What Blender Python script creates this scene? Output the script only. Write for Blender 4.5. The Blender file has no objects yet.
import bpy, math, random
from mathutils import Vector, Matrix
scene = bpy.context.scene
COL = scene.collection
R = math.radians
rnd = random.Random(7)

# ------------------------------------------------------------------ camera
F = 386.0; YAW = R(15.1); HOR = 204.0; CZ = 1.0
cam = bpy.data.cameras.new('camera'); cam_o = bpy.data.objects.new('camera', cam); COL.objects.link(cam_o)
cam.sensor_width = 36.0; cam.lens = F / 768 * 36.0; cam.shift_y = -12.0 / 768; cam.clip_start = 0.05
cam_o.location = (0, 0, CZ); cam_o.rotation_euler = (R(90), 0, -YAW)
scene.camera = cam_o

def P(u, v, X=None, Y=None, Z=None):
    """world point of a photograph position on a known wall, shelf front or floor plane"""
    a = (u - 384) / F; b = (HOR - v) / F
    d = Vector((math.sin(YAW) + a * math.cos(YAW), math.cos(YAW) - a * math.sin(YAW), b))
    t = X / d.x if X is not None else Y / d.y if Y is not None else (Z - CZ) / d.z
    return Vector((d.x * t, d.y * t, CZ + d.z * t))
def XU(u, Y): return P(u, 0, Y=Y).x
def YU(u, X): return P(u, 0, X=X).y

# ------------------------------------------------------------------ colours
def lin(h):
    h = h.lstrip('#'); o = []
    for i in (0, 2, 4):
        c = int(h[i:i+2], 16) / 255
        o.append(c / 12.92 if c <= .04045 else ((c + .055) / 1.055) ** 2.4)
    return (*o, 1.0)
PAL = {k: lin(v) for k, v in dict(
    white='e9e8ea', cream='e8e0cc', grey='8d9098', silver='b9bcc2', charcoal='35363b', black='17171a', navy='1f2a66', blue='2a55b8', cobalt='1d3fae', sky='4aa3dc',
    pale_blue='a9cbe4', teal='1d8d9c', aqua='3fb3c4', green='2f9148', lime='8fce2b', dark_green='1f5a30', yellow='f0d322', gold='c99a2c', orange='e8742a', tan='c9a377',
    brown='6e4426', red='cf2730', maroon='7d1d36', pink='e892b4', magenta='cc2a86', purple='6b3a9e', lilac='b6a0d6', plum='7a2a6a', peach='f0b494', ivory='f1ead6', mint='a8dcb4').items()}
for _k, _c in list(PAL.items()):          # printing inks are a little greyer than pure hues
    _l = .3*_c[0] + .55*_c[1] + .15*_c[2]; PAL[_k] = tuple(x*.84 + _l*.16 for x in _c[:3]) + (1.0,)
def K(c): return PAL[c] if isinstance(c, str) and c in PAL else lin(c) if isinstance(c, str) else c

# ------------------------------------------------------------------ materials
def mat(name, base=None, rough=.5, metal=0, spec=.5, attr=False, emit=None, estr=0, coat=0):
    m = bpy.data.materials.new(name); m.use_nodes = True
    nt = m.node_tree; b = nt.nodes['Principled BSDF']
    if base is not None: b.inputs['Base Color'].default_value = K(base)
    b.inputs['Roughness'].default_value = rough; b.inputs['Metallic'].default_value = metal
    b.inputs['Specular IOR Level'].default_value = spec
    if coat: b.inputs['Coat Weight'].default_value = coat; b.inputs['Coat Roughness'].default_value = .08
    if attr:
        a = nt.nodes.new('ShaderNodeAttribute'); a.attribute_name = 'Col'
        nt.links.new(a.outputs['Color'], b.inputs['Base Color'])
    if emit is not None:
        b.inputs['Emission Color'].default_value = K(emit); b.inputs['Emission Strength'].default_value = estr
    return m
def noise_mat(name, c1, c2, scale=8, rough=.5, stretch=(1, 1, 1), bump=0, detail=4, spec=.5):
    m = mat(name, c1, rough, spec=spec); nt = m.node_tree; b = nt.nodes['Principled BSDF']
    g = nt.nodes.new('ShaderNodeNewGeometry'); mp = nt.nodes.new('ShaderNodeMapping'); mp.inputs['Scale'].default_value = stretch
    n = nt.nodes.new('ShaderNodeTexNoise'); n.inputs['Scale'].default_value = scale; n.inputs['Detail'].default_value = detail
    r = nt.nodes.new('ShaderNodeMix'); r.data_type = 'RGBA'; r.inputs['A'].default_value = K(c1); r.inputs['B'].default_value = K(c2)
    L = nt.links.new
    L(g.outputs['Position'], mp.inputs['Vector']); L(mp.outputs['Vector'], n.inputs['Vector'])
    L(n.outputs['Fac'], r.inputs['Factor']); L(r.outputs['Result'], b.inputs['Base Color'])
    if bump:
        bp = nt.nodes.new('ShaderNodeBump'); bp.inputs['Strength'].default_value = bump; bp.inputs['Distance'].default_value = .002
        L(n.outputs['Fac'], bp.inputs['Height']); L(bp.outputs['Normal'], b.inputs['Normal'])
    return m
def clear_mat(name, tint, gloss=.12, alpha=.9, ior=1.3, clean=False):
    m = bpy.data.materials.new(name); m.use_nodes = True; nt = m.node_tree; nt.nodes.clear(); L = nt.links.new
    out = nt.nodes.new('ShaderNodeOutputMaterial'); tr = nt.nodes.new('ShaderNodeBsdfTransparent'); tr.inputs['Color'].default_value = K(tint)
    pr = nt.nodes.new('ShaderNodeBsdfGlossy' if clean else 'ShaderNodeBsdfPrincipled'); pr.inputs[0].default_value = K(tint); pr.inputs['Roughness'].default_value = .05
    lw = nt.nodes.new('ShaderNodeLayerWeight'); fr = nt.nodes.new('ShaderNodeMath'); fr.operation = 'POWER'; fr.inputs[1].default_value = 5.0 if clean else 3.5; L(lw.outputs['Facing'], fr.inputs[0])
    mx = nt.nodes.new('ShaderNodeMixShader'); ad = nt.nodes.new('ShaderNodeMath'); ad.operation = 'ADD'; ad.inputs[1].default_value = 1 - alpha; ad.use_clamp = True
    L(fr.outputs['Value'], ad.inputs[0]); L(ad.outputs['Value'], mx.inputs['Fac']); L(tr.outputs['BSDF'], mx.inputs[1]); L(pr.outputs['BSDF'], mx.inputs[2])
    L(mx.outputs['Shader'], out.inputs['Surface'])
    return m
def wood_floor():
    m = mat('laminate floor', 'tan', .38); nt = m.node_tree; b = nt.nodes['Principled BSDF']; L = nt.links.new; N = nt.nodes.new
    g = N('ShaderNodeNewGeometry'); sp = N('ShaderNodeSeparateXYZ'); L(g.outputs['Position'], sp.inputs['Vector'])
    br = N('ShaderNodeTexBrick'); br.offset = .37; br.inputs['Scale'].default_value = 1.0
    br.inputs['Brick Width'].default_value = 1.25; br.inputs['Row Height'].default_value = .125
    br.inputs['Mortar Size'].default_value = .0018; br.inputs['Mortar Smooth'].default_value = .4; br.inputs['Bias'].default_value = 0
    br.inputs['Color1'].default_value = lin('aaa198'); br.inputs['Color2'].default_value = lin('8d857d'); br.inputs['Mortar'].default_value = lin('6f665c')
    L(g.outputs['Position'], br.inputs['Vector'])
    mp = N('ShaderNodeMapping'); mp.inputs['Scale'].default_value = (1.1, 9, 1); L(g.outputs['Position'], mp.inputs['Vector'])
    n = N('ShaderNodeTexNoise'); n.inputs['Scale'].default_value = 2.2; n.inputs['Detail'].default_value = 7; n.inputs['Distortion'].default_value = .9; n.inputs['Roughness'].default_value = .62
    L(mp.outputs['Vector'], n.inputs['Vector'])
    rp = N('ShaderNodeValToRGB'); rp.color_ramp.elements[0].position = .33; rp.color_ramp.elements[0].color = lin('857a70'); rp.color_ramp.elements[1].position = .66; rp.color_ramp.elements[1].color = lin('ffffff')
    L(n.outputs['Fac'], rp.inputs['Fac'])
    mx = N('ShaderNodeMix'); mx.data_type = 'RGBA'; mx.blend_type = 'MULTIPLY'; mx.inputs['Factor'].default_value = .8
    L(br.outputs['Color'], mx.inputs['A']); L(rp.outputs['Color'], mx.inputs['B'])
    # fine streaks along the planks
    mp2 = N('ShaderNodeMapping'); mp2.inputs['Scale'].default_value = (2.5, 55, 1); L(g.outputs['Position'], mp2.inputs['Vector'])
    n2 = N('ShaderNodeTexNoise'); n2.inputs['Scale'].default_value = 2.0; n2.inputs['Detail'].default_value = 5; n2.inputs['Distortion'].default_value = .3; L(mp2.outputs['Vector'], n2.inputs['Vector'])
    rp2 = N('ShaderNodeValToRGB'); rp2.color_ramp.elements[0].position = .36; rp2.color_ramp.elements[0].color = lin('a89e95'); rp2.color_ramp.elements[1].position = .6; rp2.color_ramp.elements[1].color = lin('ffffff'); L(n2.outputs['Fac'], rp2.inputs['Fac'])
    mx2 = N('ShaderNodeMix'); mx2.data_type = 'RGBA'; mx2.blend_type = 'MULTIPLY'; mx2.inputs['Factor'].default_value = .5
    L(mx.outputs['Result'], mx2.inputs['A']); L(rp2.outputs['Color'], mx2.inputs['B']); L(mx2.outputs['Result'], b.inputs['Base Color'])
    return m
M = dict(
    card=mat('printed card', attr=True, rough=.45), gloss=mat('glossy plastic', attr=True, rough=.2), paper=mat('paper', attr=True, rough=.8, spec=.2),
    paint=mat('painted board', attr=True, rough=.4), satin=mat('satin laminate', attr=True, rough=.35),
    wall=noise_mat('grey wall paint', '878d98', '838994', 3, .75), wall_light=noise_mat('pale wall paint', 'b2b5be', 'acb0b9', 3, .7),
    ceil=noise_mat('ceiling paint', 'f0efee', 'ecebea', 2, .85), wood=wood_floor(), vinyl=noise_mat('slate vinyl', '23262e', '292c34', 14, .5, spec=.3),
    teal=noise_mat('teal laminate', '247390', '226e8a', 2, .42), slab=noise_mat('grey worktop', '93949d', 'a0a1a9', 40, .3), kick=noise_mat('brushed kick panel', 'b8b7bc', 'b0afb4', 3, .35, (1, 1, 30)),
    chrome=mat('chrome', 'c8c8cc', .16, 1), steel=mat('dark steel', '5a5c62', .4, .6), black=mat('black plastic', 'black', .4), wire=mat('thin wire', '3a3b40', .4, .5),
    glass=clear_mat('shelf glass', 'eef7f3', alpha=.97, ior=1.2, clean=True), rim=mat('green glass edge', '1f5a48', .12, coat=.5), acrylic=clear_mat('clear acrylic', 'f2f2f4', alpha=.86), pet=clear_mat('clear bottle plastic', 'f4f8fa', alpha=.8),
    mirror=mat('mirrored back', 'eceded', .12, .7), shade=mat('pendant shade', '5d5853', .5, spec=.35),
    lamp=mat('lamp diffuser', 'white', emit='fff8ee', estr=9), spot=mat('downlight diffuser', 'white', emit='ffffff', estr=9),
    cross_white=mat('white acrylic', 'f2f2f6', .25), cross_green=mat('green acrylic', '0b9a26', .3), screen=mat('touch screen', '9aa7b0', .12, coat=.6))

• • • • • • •

**What is required:** Starting at the top of the data above, repeat every line exactly until the line containing "rnd = random.Random(7)" has been given, then stop.

**Reply:**
What Blender Python script creates this scene? Output the script only. Write for Blender 4.5. The Blender file has no objects yet.
import bpy, math, random
from mathutils import Vector, Matrix
scene = bpy.context.scene
COL = scene.collection
R = math.radians
rnd = random.Random(7)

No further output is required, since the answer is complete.